2007 Washington Aggregates and Concrete Association award winners -- Seattle DJC.COM

Grand Award Winner
Non-Industrial Tilt-up


Berlex Laboratories’ headquarters was made from a combination of tilt-up and cast-in-place concrete.



Berlex Project Atlas

Location: Lynnwood

Owner/developer: Berlex Laboratories

Project team: Lease Crutcher Lewis, general contractor; The Conco Companies, concrete contractor; Skanska USA Building, construction manager; IDC Architects, architect; CH2M Hill, structural engineer; Rinker Materials, ready-mix supplier




Berlex Laboratories sought a clean design with a Northwest style for its new manufacturing facility. To achieve that goal, the biopharmaceutical company’s 98,000-square-foot building was made from a combination of tilt-up and cast-in-place concrete colored in an earthy olive shade. Using the two types of construction allowed for economy and flexibility.

Long horizontal reveals were made to create crisp edges and fine shadow lines. Flat glass and aluminum panels completed the palette.

Grooved concrete walls turn inside, becoming the north wall of the two-story lobby and blurring the line between indoors and out. At night, lights set into the floor illuminate the grooves in the wall.

The project has space for offices, laboratories, utilities, warehousing and clean manufacturing. The utilities were nestled into the site’s hillside to help reduce the project’s impact on the adjacent residential neighborhood.

Massive concrete retaining walls allow two of the building’s three stories to daylight at grade level.

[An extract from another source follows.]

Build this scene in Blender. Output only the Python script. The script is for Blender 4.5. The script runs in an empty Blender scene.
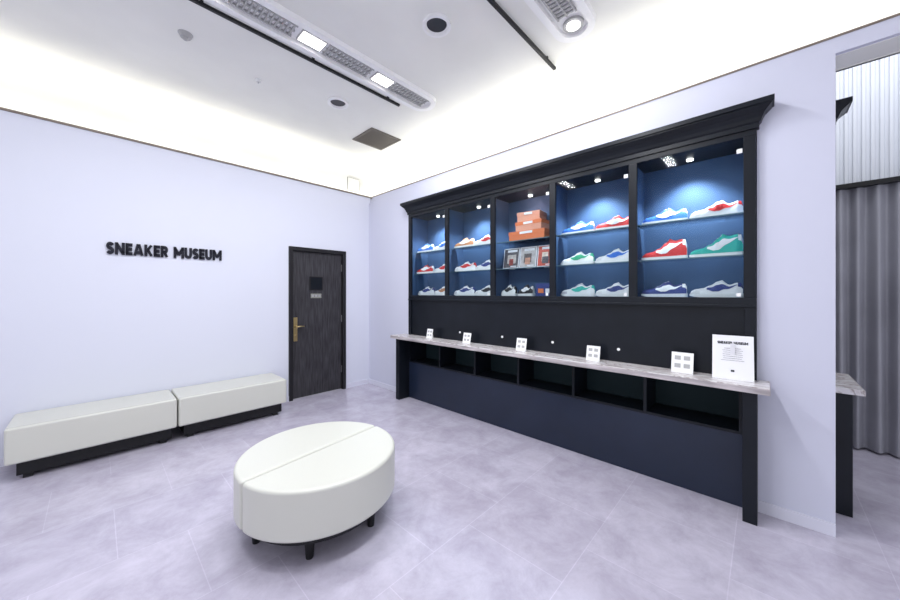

Because of the sloping site and varying programmatic requirements, few of the tilt-up panels are identical in height, width or openings. A construction challenge occurred while Lease Crutcher Lewis stack-cast the panels because it was not able to cast all panels side by side to visually check groove alignment. The contractor used measuring tape and chalk lines to align the beveled reveals around corners and down the hillside. Another contractor, Conco Companies, poured cast-in-place walls adjacent to the tilt-up walls to continue the reveals and make the seam between construction types invisible.

Because of the finish quality, a semi-transparent stain was used instead of a thick textured paint designed to hide mistakes.

The finishing touch was a series of concrete panels embedded into the walls with the hand prints of all the project participants.